There have been two articles about IICA on WIRED.com these last two days. The anti-IICA feelings are really going mainstream at this point. It would be difficult to find a techie net-head or even a regular old news junkie who hasn't heard about it.
The first,
Copyright Bill Needs Big Changes, basically states what we at the Induce Act blog (and other anti-IICA activists) have been saying all along - that IICA is a killer for innovation in the tech industry. The article mentions the newly proposed "
Don't Induce Act."
The Consumer Electronics Association, the American Library Association, Public Knowledge and DigitalConsumer.org, along with other technology and consumer groups, recommend amending the legislation so "only someone who distributes a commercial computer program that is 'specifically designed' for wide-scale piracy on digital networks could be held liable for copyright violations," according to a press release. ISPs, venture capitalists, credit card companies, banks, advertising agencies, IT help desks and librarians would be exempt from liability. The proposed alternative would also codify the 1984 Supreme Court Sony Betamax decision, which found that products capable of substantial non-infringing uses, such as home video recorders, are legal.

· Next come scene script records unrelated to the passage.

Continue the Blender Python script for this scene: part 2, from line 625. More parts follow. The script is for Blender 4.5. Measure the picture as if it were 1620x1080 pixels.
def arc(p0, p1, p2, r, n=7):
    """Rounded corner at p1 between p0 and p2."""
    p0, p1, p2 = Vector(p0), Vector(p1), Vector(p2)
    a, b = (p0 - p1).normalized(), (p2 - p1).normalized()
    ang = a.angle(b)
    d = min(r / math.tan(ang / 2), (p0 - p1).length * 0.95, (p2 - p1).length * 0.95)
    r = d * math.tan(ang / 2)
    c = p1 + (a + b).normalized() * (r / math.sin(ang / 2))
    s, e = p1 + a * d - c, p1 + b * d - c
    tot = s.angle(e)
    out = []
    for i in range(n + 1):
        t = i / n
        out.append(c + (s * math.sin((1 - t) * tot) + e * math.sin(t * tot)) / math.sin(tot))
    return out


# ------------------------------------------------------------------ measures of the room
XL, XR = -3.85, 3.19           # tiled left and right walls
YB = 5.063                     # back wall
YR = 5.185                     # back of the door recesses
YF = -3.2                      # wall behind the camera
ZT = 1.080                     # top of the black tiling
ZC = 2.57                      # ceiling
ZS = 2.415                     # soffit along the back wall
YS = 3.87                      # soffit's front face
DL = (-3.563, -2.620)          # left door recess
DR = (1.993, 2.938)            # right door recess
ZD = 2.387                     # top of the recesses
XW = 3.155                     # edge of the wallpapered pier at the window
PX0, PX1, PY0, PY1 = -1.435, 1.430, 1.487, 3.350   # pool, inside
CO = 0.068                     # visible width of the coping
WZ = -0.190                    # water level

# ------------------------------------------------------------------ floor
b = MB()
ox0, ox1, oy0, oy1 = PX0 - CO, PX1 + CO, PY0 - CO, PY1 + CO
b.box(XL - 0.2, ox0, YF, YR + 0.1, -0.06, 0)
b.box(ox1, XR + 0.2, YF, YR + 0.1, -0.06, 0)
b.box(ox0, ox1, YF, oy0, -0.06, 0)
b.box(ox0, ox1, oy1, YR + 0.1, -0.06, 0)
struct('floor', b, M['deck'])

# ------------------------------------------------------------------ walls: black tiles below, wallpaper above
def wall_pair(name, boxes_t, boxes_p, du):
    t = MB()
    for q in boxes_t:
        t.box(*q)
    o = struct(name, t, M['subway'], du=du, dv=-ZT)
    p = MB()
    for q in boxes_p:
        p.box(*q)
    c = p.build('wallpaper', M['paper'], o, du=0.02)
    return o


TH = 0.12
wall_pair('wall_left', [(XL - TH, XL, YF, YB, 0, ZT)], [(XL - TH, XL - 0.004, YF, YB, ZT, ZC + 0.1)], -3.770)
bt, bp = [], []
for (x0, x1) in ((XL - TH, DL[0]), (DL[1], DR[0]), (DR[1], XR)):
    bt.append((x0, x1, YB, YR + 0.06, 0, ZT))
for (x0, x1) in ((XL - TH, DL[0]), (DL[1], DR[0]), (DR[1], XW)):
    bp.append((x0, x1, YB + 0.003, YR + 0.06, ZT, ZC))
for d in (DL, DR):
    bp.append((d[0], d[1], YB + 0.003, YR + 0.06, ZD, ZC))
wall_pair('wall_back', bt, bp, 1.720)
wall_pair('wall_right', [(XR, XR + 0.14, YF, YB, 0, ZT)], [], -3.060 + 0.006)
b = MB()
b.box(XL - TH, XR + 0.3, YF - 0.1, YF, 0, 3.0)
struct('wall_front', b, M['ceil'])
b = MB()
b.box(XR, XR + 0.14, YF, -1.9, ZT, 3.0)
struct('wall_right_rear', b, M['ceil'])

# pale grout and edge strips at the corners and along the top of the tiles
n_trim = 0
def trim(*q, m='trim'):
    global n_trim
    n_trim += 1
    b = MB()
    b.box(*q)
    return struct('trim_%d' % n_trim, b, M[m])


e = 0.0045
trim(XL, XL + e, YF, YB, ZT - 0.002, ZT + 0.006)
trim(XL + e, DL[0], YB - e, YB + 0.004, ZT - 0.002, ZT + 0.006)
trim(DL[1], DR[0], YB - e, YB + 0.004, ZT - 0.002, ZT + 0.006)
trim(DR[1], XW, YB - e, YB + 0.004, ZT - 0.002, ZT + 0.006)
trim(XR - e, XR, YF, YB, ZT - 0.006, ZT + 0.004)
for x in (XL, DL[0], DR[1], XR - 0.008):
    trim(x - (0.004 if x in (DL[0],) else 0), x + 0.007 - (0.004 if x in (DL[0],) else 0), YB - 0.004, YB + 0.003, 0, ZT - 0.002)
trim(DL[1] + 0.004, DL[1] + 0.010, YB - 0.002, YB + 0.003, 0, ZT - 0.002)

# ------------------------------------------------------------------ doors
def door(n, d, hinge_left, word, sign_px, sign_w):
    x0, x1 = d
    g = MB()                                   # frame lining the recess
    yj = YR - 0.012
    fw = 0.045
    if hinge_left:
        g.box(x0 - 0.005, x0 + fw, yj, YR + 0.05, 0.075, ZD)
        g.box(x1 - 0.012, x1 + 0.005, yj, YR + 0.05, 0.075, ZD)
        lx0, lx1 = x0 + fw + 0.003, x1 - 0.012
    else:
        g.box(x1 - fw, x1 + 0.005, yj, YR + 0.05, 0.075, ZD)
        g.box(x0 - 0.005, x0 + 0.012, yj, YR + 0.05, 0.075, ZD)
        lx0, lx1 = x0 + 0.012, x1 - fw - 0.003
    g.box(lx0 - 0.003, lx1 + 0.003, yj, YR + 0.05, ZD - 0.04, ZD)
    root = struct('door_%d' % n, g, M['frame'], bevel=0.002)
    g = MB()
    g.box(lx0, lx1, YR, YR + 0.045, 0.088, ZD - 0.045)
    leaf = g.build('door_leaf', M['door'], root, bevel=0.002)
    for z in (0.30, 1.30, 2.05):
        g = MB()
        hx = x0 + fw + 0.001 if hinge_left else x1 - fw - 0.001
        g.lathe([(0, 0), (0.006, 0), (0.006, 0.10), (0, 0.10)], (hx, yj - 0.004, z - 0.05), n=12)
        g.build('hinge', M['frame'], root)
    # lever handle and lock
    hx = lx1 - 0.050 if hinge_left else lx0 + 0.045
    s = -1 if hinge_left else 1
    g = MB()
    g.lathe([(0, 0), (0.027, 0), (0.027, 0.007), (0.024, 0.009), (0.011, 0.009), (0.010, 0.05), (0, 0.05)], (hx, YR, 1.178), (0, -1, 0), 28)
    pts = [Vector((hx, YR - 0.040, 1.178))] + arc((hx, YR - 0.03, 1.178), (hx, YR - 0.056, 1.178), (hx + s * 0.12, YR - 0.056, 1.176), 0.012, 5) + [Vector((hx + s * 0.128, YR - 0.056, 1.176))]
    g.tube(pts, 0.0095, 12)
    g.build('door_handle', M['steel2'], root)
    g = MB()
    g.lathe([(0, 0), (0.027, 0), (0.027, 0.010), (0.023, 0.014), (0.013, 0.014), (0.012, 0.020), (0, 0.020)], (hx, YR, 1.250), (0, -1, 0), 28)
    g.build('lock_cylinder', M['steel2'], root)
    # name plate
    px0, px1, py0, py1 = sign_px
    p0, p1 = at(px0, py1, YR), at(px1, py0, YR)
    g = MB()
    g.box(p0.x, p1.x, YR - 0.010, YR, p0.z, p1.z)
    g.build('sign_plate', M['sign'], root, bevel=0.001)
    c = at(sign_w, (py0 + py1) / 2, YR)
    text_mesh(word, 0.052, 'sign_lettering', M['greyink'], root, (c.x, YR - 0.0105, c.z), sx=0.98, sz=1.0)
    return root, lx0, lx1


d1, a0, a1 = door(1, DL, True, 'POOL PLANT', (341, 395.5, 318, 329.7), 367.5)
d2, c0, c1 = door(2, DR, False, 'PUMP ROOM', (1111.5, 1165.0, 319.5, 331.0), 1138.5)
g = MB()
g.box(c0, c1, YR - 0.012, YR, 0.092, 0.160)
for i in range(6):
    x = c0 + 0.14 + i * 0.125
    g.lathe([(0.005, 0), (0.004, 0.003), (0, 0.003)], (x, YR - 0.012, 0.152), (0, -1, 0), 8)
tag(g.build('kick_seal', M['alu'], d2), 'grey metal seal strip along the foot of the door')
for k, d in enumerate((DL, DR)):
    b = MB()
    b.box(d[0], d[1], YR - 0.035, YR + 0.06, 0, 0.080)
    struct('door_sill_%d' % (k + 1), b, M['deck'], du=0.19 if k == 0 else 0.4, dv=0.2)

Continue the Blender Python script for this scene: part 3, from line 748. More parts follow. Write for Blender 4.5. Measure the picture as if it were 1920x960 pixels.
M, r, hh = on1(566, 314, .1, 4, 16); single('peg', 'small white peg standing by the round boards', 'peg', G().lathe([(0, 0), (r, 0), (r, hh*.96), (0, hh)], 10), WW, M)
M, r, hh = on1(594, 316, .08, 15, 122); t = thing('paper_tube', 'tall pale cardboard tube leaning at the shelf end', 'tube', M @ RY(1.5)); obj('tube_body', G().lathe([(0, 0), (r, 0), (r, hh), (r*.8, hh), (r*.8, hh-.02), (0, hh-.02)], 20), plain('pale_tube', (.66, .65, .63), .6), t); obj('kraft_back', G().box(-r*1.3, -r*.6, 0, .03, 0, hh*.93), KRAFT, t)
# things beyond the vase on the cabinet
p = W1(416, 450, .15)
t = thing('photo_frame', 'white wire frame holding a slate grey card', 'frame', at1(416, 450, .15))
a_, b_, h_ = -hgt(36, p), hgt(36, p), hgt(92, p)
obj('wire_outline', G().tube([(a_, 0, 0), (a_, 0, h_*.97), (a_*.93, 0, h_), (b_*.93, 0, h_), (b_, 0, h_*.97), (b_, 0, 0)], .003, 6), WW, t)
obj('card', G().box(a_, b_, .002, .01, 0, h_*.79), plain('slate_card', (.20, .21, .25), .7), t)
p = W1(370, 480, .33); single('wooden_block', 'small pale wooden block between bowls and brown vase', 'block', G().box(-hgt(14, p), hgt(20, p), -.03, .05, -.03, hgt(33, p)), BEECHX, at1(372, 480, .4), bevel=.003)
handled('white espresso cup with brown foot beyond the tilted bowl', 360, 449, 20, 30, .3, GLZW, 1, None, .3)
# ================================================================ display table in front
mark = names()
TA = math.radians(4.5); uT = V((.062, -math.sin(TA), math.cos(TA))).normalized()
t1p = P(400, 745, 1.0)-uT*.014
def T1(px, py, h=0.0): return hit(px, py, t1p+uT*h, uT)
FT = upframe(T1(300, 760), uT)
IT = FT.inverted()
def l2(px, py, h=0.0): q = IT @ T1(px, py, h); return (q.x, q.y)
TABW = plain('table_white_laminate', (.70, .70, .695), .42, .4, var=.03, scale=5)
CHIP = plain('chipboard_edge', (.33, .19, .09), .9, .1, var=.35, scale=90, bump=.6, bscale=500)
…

Even Librarians are against IICA:
"We, along with a number of other consumer groups, are very concerned about Senate bill 2560, which we feel will quash innovation and creativity and the fair use of these technologies," said Emily Sheketoff, executive director of the Washington, D.C., office of the American Library Association. "The answer to protecting copyright is not to stop developing new technologies. The answer is to educate people on how to use these technologies properly and encourage people to use these technologies properly." "There are many legal, legitimate file-sharing activities," Sheketoff said.
The other WIRED article is titled
Induce Act Draws Support, Venom.
Put forth by Sens. Orrin Hatch (R-Utah) and Patrick Leahy (D-Vermont), the bill has been ridiculed by techies as so poorly written that it could unintentionally ban an infinite range of everyday tools - iPods, DVD burners, even paper and pencil.
The article notes that time is running out for us to deal with IICA in a reasonable manner. If this congressional session nears it's end without a new version of IICA that everyone can deal with the original version could be passed.
With the present congressional session due to end in October, time for debate is running out. The coming two weeks may be the last chance for both proponents and opponents of the bill to make their voices heard.
In an apparent reaction to widespread criticism of the current draft of the bill, Hatch solicited help in drawing up alternative language. A number of groups have responded: One coalition proposed a counterpoint "Don't Induce Act," and a wide array of technology and free-speech advocates have developed others.
Entertainment industry organizations that back the bill in its present form, including the Recording Industry Association of America and the Motion Picture Association of America, have not submitted alternate proposals. "There's no way this is passing in its current form -- it can't go anywhere if you have everyone but content industries against it," said Public Knowledge President Gigi Sohn, whose group was among those that released alternatives to Induce this week.
"Don't punish technology," said Sohn. "If the intent is to get at bad actors who know their tools are used for copyright infringement and promote it for that purpose, with that as their business model -- the act must be written accordingly."
The article also notes that Marybeth Peters has been put in charge of collecting input the new version of IICA. But of course there is the problem that she fully supports the original version and thinks the
Betamax doctrine (what allows us to have VCRs) should be overturned - all of which she stated during
her testimony during the IICA hearing. That's not good.
During Senate hearings over the Induce Act in July, the U.S. Register of Copyrights Marybeth Peters -- an Induce supporter -- said she believed new legislation should modernize the precedent set in a 1984 Supreme Court decision addressing the legality of the Sony Betamax. The court ruling, which protected technologies "capable of non-infringing uses," should be "replaced by a more flexible rule that is more meaningful in the technological age," Peters said.
We need to keep the pressure on and keep talking about IICA's many problems. Shout it from you roof top, barstool, or fire escape!
This article ends with a great quote by Fred von Lohman that deserves its own post, see above.